James Conlon Conducts a Brilliant Shostakovich
Lady Macbeth Morphs with Chatterley at the Met
By: Susan Hall - Nov 27, 2014
Lady Macbeth of Mtsensk
Dmitri Shostakovich
Conducted by James Conlon
Metropolitan Opera House
New York, New York
November 25, 2014
The Lady, Katerina, may be bored like Oblomov, flung over her chair, legs thrust open and waiting for something to happen. But she is driven by the same unfulfilled sexual desires as Lady Chatterley, who was put down on the page four years before Shostakovich's opera was first produced.
At the Metropolitan Opera's Graham Vick's production from the mid 1990s is perfect.
First and foremost is James Conlon, who conducted the Lady when it was first introduced to the Met. He has conducted almost 300 times there and is certainly America's reigning opera conductor and arguably orchestra conductor as well.
The presence of Brandon Jovanovich in the cast is in part due to his promotion by Conlon in concert with other musical directors in Chicago. Five years ago, Jovanovich was a very handsome, very good Broadway singer. Now he has emerged as one of the best tenors singing today. In Chicago last year, he was brilliant as the Prince in Rusalka. To his always superb acting talent comes a rich operatic voice.
Conlon is retiring from Ravinia, the summer home of the Chicago Symphony. He has said that he wants to have enough spare time to learn Russian. He is clearly able to sing in that tongue, as he led the Met Orchestra and sang every note of the opera at the same time. In a musically complex piece, with sounds ranging from guttural burps to lovely melodies, Conlon held not only the orchestra and the music together, but the singers and dancers as well. This monumental job is done with passion and precision.
Eva Marie Westbroek, an Anna Nicole Smith too, resists the advances of her father-in-law, who has dismissed his son who can't produce a son, to fix the dam on the property outside Moscow. In a brilliant sun yellow dress and described as brighter than the sun, Westbroek's lush soprano wraps itself around any man that crosses her path, and fixes on a serf, Sergei.
Her desire for sex leads her to murder and she extinguishes herself in jealousy at the end, taking her current competitor with her down the drain. Lady Chatterley of course went for a gamekeeper and was not prompted to kill her disabled husband.

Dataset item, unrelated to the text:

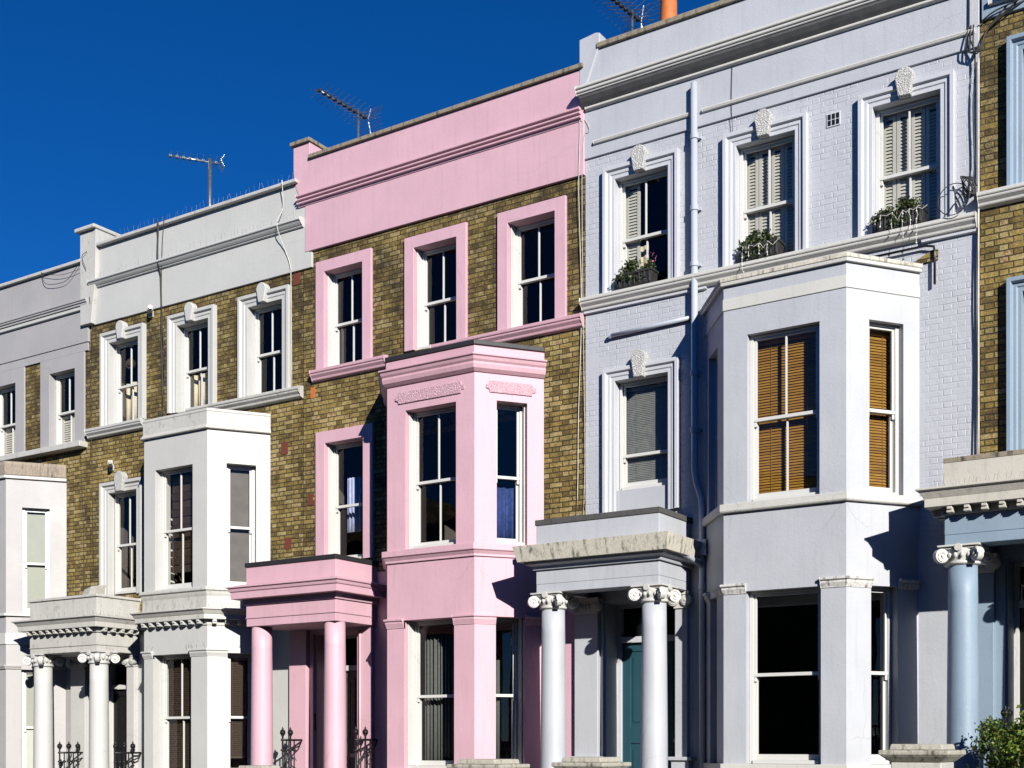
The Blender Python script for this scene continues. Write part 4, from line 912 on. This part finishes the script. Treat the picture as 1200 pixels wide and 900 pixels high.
# ---- blue trimmed brick house (x 5.6 to 11.2)
def house_blue():
    x0, x1, dz, q, zg = 5.6, 11.2, .22, 5.6, gz(8.4) - .4
    h = new_house('brown brick terraced house at the right edge, with light blue window surrounds and column', x0)
    ops2 = [(.507 + q, 1.357 + q, 8.505, 10.16), (2.39 + q, 3.23 + q, 8.505, 10.16), (4.277 + q, 5.13 + q, 8.505, 10.16)]
    op1 = [(.505 + q, 1.357 + q, 5.2, 7.22)]
    mo = [(2.25 + q, 4.55 + q, 5.15, 7.15), (2.25 + q, 4.55 + q, 1.7, 3.8), (.30 + q, 1.47 + q, .92, 4.0)]
    facade(h, x0, x1, zg, 4.5, 10.66, pad(ops2) + pad(op1) + mo, 'brick', 'sky')
    house_shell(h, x0, x1, zg, 11.7, 'brick'); rooms(h, x0, x1, [.9, 4.5, 8.1, 10.8], [q + 1.9])
    top_windows(h, ops2, 9.3, .175, .10, 'sky', True)
    w1 = window(h, T0, .505 + q, 1.357 + q, 5.3, 7.22, 6.15, (1, 1), .12); s = MB(); s.arch(.505 + q, 1.357 + q, 5.2, 7.22, ARCH(.175, .10)); s.build('surround', 'sky', w1, .006)
    string_course(h, 5.60, 11.15, 8.51, 8.33, .15, 'lav_white')
    parapet(h, 5.63, x1, 10.66, 12.1, 'sky', .04); b = MB(); b.sweep([(5.75, -.04), (x1, -.04)], [(-.02, 11.6), (.2, 11.58), (.2, 11.5), (.05, 11.3), (-.02, 11.3)]); b.build('cornice', 'lav_white', h)
    b = MB(); b.sweep([(5.72, -.04), (x1, -.04)], [(-.02, 10.86), (.05, 10.86), (.05, 10.80), (-.02, 10.79)]); b.build('moulding', 'lav_white', h, .004)
    b = MB(); b.box(5.63, x1, -.1, .4, 12.1, 12.17); b.build('coping', 'mossy', h, .01)
    mould = [([(-.05, 5.065), (.062, 5.065), (.062, 4.97), (-.05, 4.95)], 'lav_white', .006), ([(-.25, 8.02), (.06, 8.02), (.06, 7.92), (-.25, 7.92)], 'stone', .008)]
    bay(h, dict(xl=2.572 + q, xr=4.205 + q, cw=.66, front=(2.90 + q, 3.865 + q), cant=(.308, .777), z=(5.07, 7.245), zm=6.15, gfront=(2.885 + q, 3.882 + q), gcant=(.334, .70), gz=(1.68, 3.92), gzm=2.83,
                bars=(1, 1), gbars=(0, 0), mat='sky', base=zg, ztop=7.95, mould=mould, top=8.0, cap=(3.89, 4.02), capmat='lav_white'), None)
    po = porch(h, dict(xl=5.432, xr=7.36, yf=-1.05, coping=(5.015, 5.075), cornice=(4.485, 4.70), frieze=(4.05, 4.40), out=.27, style='mod', mat='sky', cmat='cream', kmat='mossy', cout=.01,
                  cols=(5.60, 7.19), floor=.92, capital='lav_white', pil=((5.40, 5.79), (7.14, 7.33)), spikes=True))
    b = MB(); b.sweep([(5.432, -.004), (5.432, -1.05), (7.36, -1.05), (7.36, -.004)], [(-.02, 5.014), (.006, 5.014), (.006, 4.74), (-.02, 4.74)]); b.build('blocking_course', 'cream', po)
    door_set(h, .315 + q, 1.455 + q, .92, 3.42, .42, 'blackpaint', 'frame', 4.0, 'sky'); steps(h, 5.35, 7.4, .9, -1.15, zg)
    b = MB(); b.box(6.02, 6.30, -.3, -.05, 10.93, 11.0); b.tube([(6.1, -.05, 10.96), (6.1, .0, 10.75)], .02); b.build('floodlight', 'white_weather', h, .01)
    cable(h, [(5.62, -.06, 10.62), (5.8, -.08, 10.70), (6.2, -.08, 10.78), (6.6, -.08, 10.95)], .010)
    return h

M['capstone'] = stained_stone('lichen_stone_cap', (0.399, 0.383, 0.323), .8)
M['spike'] = simple('dull_plastic_spike', (.20, .20, .19), .6)
M['stone_cap'] = stained_stone('carved_stone_capital', (0.595, 0.586, 0.561), .75)
HA, HB, HC, HD, HE = house_lilac(), house_white(), house_pink(), house_lavender(), house_blue()

# ------------------------------------------------------------------ things on, in and in front of the houses
def aerial(label, base, h, ax, length, n, span, mat, tilt=0.0, refl=1.0, xelem=True, mr=.022):
    t = thing('tv_aerial', label, 'aerial', base, 'television aerials on the roofs')
    x, y, z = base; ax = Vector(ax).normalized(); top = Vector((x, y, z + h)); side = ax.cross(Vector((0, 0, 1))).normalized(); up = Vector((0, 0, 1))
    b = MB(); b.tube([(x, y, z), (x, y, z + h)], mr, 10); b.build('mast', 'alu', t)
    p0 = top - up * .06; st = p0 - ax * length * .22; en = p0 + ax * length * .78
    b = MB(); b.tube([tuple(st), tuple(en)], .013, 6); b.build('boom', 'alu', t)
    for i in range(n):
        b = MB(); cl = MB()
        c = st + (en - st) * ((i + .5) / n + .04) ; s_ = span * (1 - .25 * i / n)
        if xelem:
            for sg in (1, -1):
                for sz in (.35, -.35): b.tube([tuple(c), tuple(c + side * s_ * sg + up * s_ * sz)], .0055, 4)
        else: b.tube([tuple(c - side * s_), tuple(c + side * s_)], .006, 4)
        a = c - ax * .03 - side * .025 - up * .025
        so = cl.o, cl.u, cl.n; cl.set((c.x, c.y), (side.x, side.y), (ax.x, ax.y)); cl.box(-.03, .03, -.025, .025, c.z - .022, c.z + .022); cl.set(*so)
        eo = b.build('element', 'alu', t); cl.build('clip', 'aludark', eo)
    if refl:
        b = MB(); c = st + ax * .02
        for sz in (1, -1):
            for k in range(4):
                q = c + up * (sz * (.04 + .075 * k) * refl) - ax * .02 * k; b.tube([tuple(q - side * span * 1.1), tuple(q + side * span * 1.1)], .006, 4)
            b.tube([tuple(c), tuple(c + up * (sz * .30 * refl) - ax * .07)], .008, 4)
        b.build('reflector', 'alu', t)
    return t
aerial('long stepped television aerial rising behind the pink parapet', (-5.58, 1.5, 11.3), 1.95, (-.05, -1, 0), 1.3, 10, .27, 'alu', refl=.75)
aerial('small television aerial on pale mast behind the white parapet', (-9.375, 1.5, 11.0), 2.32, (-.6, -.8, 0), 1.0, 8, .16, 'alu', mr=.04, refl=.4)
aerial('bristling aerial by the orange chimney pot', (.0, 1.5, 11.5), 1.80, (-.10, -1, 0), 1.3, 11, .30, 'alu')
aerial_d = None

def planter(label, x0, x1, z, rnd, flow):
    t = thing('window_box', label, 'window box', ((x0 + x1) / 2, -.06, z), 'planted window boxes')
    b = MB(); y0, y1 = -.145, .06
    b.prism([(x0 + .02, z + .001), (x1 - .02, z + .001), (x1, z + .20), (x0, z + .20)], y0, y1)
    n = 7
    for i in range(n): u = x0 + (x1 - x0) * (i + .5) / n; b.box(u - .012, u + .012, y0 - .012, y0 + .004, z + .02, z + .17)
    b.box(x0 - .012, x1 + .012, y0 - .015, y1 + .01, z + .17, z + .205); b.build('planter', 'planter', t, .006)
    b = MB(); w = (x1 - x0) / 2; leaves(b, ((x0 + x1) / 2, -.05, z + .25), (w * .95, .12, .14), 1500, .042, rnd, 26); leaves(b, ((x0 + x1) / 2, -.15, z + .12), (w * .9, .03, .10), 240, .035, rnd, 12, -.6); leaves(b, (x0 + .05, -.12, z + .16), (.10, .08, .12), 130, .045, rnd, 5); b.build('foliage', 'boxleaf', t)
    if flow: b = MB(); leaves(b, ((x0 + x1) / 2 + flow[0], -.05, z + flow[1]), (.09, .07, .09), 26, .028, rnd, 5); b.build('flowers', 'flower', t)
    return t
r_ = random.Random(3)
planter('window box with low green plants and pink flowers, under the window nearest the pink house', .60, 1.16, 8.287, r_, (.2, .36))
planter('narrow window box of trailing plants on the middle top-floor sill of the lavender house', 2.50, 3.05, 8.287, r_, None)
planter('leafy window box with orange tinted leaves on the top-floor sill nearest the brick house', 4.34, 4.95, 8.287, r_, (-.15, .22))
def lights(label, x0, x1, z, rnd):
    b = MB(); x = x0
    while x < x1:
        L = rnd.uniform(.12, .42); p = [(x, -.175, z + .19)]
        k = 0
        while k * .05 < L: k += 1; p.append((x + rnd.uniform(-.012, .012), -.178 + rnd.uniform(-.008, .006), z + .19 - .05 * k))
        b.tube(p, .003, 4)
        for q in p[1::2]: b.disc(q, (rnd.random(), rnd.random(), .3), .009, .016, 6)
        nx = x + rnd.uniform(.07, .16); b.tube([(x, -.172, z + .19), ((x + nx) / 2, -.178, z + .19 - rnd.uniform(.02, .12)), (nx, -.172, z + .19)], .0035, 4); x = nx
    o = b.build('string_lights', 'led', None, 0, ((x0 + x1) / 2, -.17, z)); tag(o, label, 'string lights', 'icicle string lights'); return o
lights('white icicle string lights draped over the middle, narrower window box', 2.55, 3.05, 8.287, r_)
lights('white icicle string lights hanging on the window box by the coiled black cable', 4.42, 4.95, 8.287, r_)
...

The assistant stage directors credited with this iteration deserve much credit. David Kneuss, Yefin Maizel and Peter McClintock have played much of the drama for humor, and camp it certainly is. Sobering too, class warfare ever present.
The set smacks of the 90's, with white clouds, robin’s egg blue skies, pink satin sheets and so on. The two-walled playing area is inserted akimbo, displaced in the fashion of the day for its dramatic effect. The ninety degree juncture of the walls places the corner in our direct view. There the burial pile of multi-colored grocery bags are like a triangular Christmas tree. Sixteen doors open and close for the chorus in various guises -- as police officers and Russian military. Unlike the useless doors of some more recent Met productions, these function with dramatic meaning.
The position of the stage insert also enables us to see large vehicles, a car and also a tractor, enter and exit.
The upper part of the stage is used to promenade guards supervising the proceedings below and also as an exit and entrance for offstage characters like a cook who comes down to be raped.
Seductive and humorous touches abound. Sergei and Katerina are left in their wedding garb as they march to Siberia, accused of the murder of Katerina's husband. Sergie exits complaining that this was not the outcome he had bargained for. Her white veil dominates the scene in which prisoners wear yellow jackets with the military in brown.
The Russian singers in the cast, the father in law, the husband, and the Tart in the Siberian marching line were perfect.
Shostakovich sadly did not write another opera after Lady Macbeth. It has great initial success in Russia, but after Stalin attended a performance in 1936 it was banned. Fortunately it has enjoyed much deserved success in recent years.